I'm staying with my folks, but I'm suddenly in the role of the single mother, not a moment to rest with barely time to think. Baby girl noticed her dad's leaving and got extra clingy, and the little man expressed his sadness many times. So, today we went online and chatted via Skype, which is a video chat. The sweetest moment a parent can experience happened today as we opened the Skype and called Nate. Once his face popped up on the screen baby girl started hollering ‘dada!, dada!’ and clapping her hands. I’m not sure where she thought he had gone, but seeing him again brought forth a visceral reaction that I didn’t expect. She smiled and giggled and tried to touch his face on the screen. They have a beautiful father/daughter kinship that was made so evident today that it gave me goosebumps watching this all unfold. It’s hard as an adult to keep in mind the developing perspective of babies and toddlers. Our 4 year old kind of gets that his dad is gone, but we’ll see him in a couple weeks. So while he doesn’t really like this reality, he still knows that dad is alive somewhere. I’m not sure that our 1 year old understood that. She got to say good bye at the airport and watch him walk away, but based on her reaction today, she may have thought he had just disappeared. To my well aged mind, it’s old hat, people come and leave and some of them come back, nothing to be concerned about, but to a one year old it’s as if an integral piece of her life just fell off the face of the earth. But is does make me think that sometimes we do act like we are still in the stage of a one year old. We know people who have moved, or who we have moved from, still exist, and we appreciate their influence on our lives, but when they are gone we forget. We don’t forget how much we loved those people and what they meant to us, yet we do forget that they too are somewhere else, living life, and moving on, maybe even wondering what we’re up to.

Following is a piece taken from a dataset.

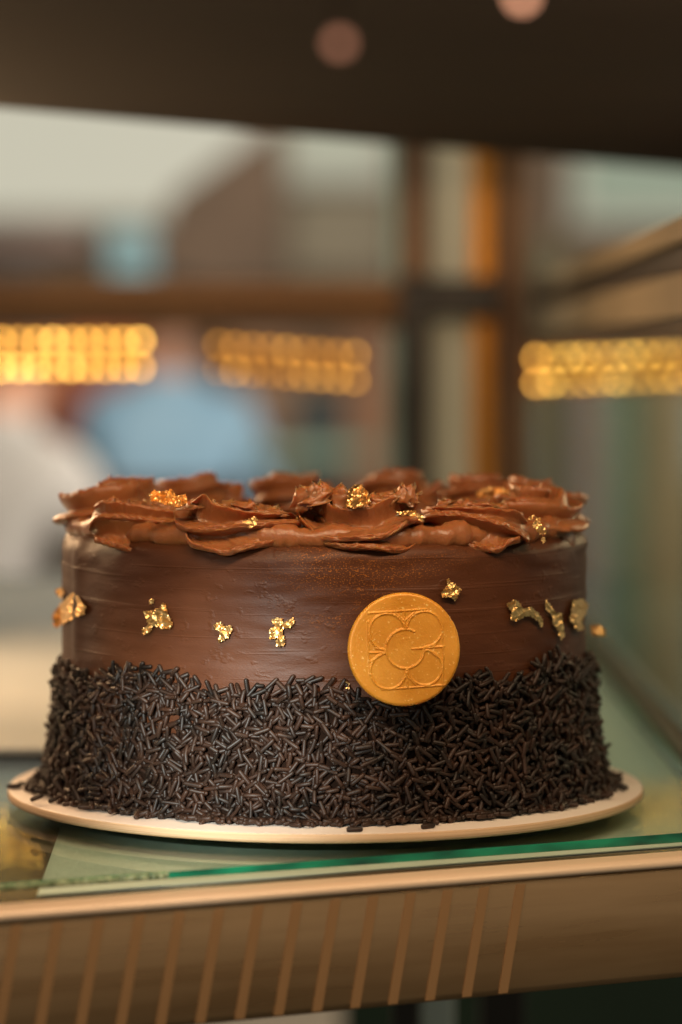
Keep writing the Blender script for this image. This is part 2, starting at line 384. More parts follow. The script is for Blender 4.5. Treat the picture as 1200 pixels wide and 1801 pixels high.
# ------------------------------------------------------------------ glass shelf and what lies under it
def gl_line(X, back=0.0):
    p = Vector((X, CY+.9645+SL*X))+nrm*back; return (p.x, p.y)
gx = -.0965
gxl = -.30
gl0 = gl_line(gxl); glb = (gxl-.3, 1.08)
zg0, zg1 = -.0103, -.0056
poly = [gl0, gl_line(.1395), (.1395, 1.08), glb]
n = len(poly)
gv = [(q[0], q[1], zg1-.0008 if i_ in (0, 3) else zg1-.0034) for i_, q in enumerate(poly)]+[(q[0], q[1], zg1) for q in poly]
gf = [tuple(reversed(range(n))), tuple(range(n, 2*n))]+[(i, (i+1) % n, n+(i+1) % n, n+i) for i in range(n)]
gs = mesh('glass_shelf', gv, gf, None, smooth=False, mats=[M['glass'], M['glassedge']], midx=[0, 0, 1, 1, 1, 0])
tag(gs, 'green edged clear glass shelf the cake board stands on', 'glass shelf')
# rough chipped strip at the left end of the front edge
rnd = random.Random(5)
cv = []; cf = []
nn = 260
for i in range(nn):
    X = gxl+.001+(.2430)*i/(nn-1)
    t = .0006+.0007*rnd.random()
    for (bk, z) in ((.0012, zg1+.0001), (-t, zg1-.0002-.0004*rnd.random()), (-t*1.3, zg1-.0012+.0004*rnd.uniform(-1, 1)), (-t, zg1-.0021+.0005*rnd.random()), (.0006, zg1-.0024)):
        q = gl_line(X, bk); cv.append((q[0], q[1], z))
for i in range(nn-1):
    for j in range(4): cf.append((i*5+j, i*5+j+1, (i+1)*5+j+1, (i+1)*5+j))
mesh('chipped_edge', cv, cf, M['chip'], gs, smooth=False)
lp = [gl_line(gx+.001, .0025), gl_line(.1385, .0025), (.1385, 1.07), (gx-.05, 1.07)]
ln = prism('shelf_liner', lp, zt-.0005, zt-.00015, M['liner'])
tag(ln, 'pale mint liner sheet lying under the glass shelf', 'liner')
# white marble slab behind on the left
ms = box('serving_slab', -.62, -.118, .117, 1.10, -.0055, -.0030, vary(mat('white_marble', lin(214, 206, 200), .3), lin(206, 212, 210), lin(228, 232, 230), 8), bw=.0004)
tag(ms, 'white stone serving slab behind the cake at the left', 'serving slab')

# ------------------------------------------------------------------ led strips
def led_strip(label, x0, step, cnt, rows, d, m, slope=0.0, r=.0022):
    base = P(x0, rows[0], d)
    root = empty('led_strip', base)
    tag(root, label, 'light strip', 'warm led light strips inside the case')
    length = (cnt-1)*step/F*d
    h = (rows[1]-rows[0])/F*d
    sx = slope*length
    bv = []
    bo = mesh('strip_body', [(-.006, .006, .006), (length+.006, .006, .006-sx), (length+.006, .006, -h-.006-sx), (-.006, .006, -h-.006),
                          (-.006, .010, .006), (length+.006, .010, .006-sx), (length+.006, .010, -h-.006-sx), (-.006, .010, -h-.006)],
              [(0, 1, 2, 3), (4, 7, 6, 5), (0, 4, 5, 1), (1, 5, 6, 2), (2, 6, 7, 3), (3, 7, 4, 0)], M['ledbody'], root, smooth=False)
    me = None
    for j in range(2):
        for i in range(cnt):
            jx = .0006*mn.noise(Vector((i*3.3, j*5.1, x0)))
            if me is None:
                o = lathe('led', [(.0002, .0030), (r*.6, .0026), (r, .001), (r, -.0015), (.0002, -.0015)], 12, m, root); o.rotation_euler = (math.pi/2, 0, 0); me = o
                e0c = m.node_tree.nodes['Principled BSDF']; cc = tuple(e0c.inputs['Emission Color'].default_value); ss_ = e0c.inputs['Emission Strength'].default_value
                alt = o.data.copy(); alt.materials[0] = emis('led_bright', (cc[0], cc[1]*1.1, cc[2]*1.3), ss_*1.35)
                alt2 = o.data.copy(); alt2.materials[0] = emis('led_soft', cc, ss_*.7)
            else:
                o = me.copy(); COL.objects.link(o); o.parent = root
                if mn.noise(Vector((i*2.7, j*9.3, x0*.1))) > .12: o.data = alt
                elif mn.noise(Vector((i*1.7, j*4.3, x0*.2))) < -.15: o.data = alt2
            X = i*step/F*d
            o.location = (X+jx, .004, -j*h-slope*X)
    return root
led_strip('brightest double row of round amber lights at the far left', -150, 30.5, 14, (599, 647), 2.05, M['led'])
led_strip('dim orange double row of lights above the middle of the cake', 384, 30, 9, (606, 650), 2.12, M['led2'], slope=.075)
led_strip('amber double row of lights beyond the side glass at the right', 944, 28, 13, (630, 674), 2.12, M['led'], slope=-.035, r=.0019)

# ------------------------------------------------------------------ cake board
CX = -.006
bd = empty('cake_board', (CX+.0002, 0, -.0056))
tag(bd, 'round cream white cake board under the cake', 'cake board')
R = .1193
lathe('board_top', [(.0001, .0056), (R-.0012, .0056), (R-.0004, .0053)], 160, M['board'], bd)
lathe('board_rim', [(R-.0004, .0053), (R, .0048), (R-.0001, .0035), (R, .0026), (R-.0006, .0022), (.08, .0022)], 160, M['boardrim'], bd)
lathe('base_disc', [(.106, .0022), (.106, 0), (.0001, 0)], 128, M['foot'], bd)

# ------------------------------------------------------------------ the cake
cake = empty('chocolate_cake', (CX, 0, 0))
tag(cake, 'round chocolate cake with piped swirls, gold leaf and sprinkles', 'cake')
RC, HT = .0985, .0965
CO = Vector((CX, 0, 0))
def rc(a, z):
    """radius of the frosted side"""
    p = Vector((math.cos(a)*.1, math.sin(a)*.1, z))
    r = RC+.0012*mn.noise(p*14)+.0004*mn.noise(Vector((p.x, p.y, p.z*5))*60)
    k = max(0, (z-.082)/.015)
    k = min(1, k)
    r += .0016*k*mn.noise(Vector((p.x*45, p.y*45, z*170)))+.0012*k*abs(mn.noise(Vector((p.x*110, p.y*110, z*420))))
    # vertical fold near the left
    da = (a-math.radians(270-65))
    r += .0012*math.exp(-(da/.05)**2)*min(1, max(0, (z-.03)/.03))
    return r
vs = []; fs = []; SEG = 420
zz = [0.0, .01, .02, .03]+[.034+i*.0015 for i in range(42)]
rows = []
for z in zz:
    rows.append([(z, 0)]*1)
for z in zz:
    for i in range(SEG):
        a = 2*math.pi*i/SEG; r = rc(a, z)
        if z > HT-.007: 
            t = (z-(HT-.007))/.007; r -= .007*(1-math.sqrt(max(0, 1-min(1, t)**2)))
        vs.append((r*math.cos(a), r*math.sin(a), min(z, HT)))
k = len(zz)
for q in range(1, 9):
    rr = 1-q/8.0
    for i in range(SEG):
        a = 2*math.pi*i/SEG
        r = max(.0002, (RC-.0085)*rr)
        vs.append((r*math.cos(a), r*math.sin(a), HT+.0008*mn.noise(Vector((r*math.cos(a)*60, r*math.sin(a)*60, 3)))+.0004))
tot = k+8
for j in range(tot-1):
    for i in range(SEG):
        i2 = (i+1) % SEG
        fs.append((j*SEG+i, j*SEG+i2, (j+1)*SEG+i2, (j+1)*SEG+i))
mesh('frosting', vs, fs, M['ganache'], cake)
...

This weekend we attended our old church on Sunday. Nate was the youth pastor there and I was the church secretary during our first year of marriage. It is the singular place that impacted the course of our life and faith journey. That’s not to say there hasn’t been other points of influence, but this is our home. This is where our old views were knocked down so we could see the towering heights behind the shrubs. From here we began our journey, the one we are on now, and it’s from here that we pursued certain courses of action and communities. So when we return, I am always teetering on the edge of complete joy, and total sadness. Joy that we are indeed home, in a place that revives our souls with fresh water and sadness that too easily we forget this place, and too quickly we are again dried out. There are some people in the world that I would like to miniturize, stick in my pocket and carry around with me everywhere so that I could pull them out in moments of doubt or despair to let them whisper words of life and hope into my being. So, instead, we renewed a vow to keep in touch better and use the good old telephone. And I want to remember. I want to grow out of my infant self, forgetful of others and mindful, much too mindful of self. So I wonder, do we make ourselves grow up, or does it just happen? Does it just happen during these moments of realization, times of widening perspective during which we lean across to other human beings and simply say I love you, you exist, you are more important than me? Or do we have to work at it, remind ourselves, continually remove ourselves from the center of our minds and little galaxies to shatter what comes between us?

To the county fair tomorrow, it should be interesting. Hot, dusty, and full of interesting people.

1 comment:

  1. These are wonderful words, immensely insightful. Normally I am just like that one-year-old and need this reminder...though not this week! I miss you guys SO much!!!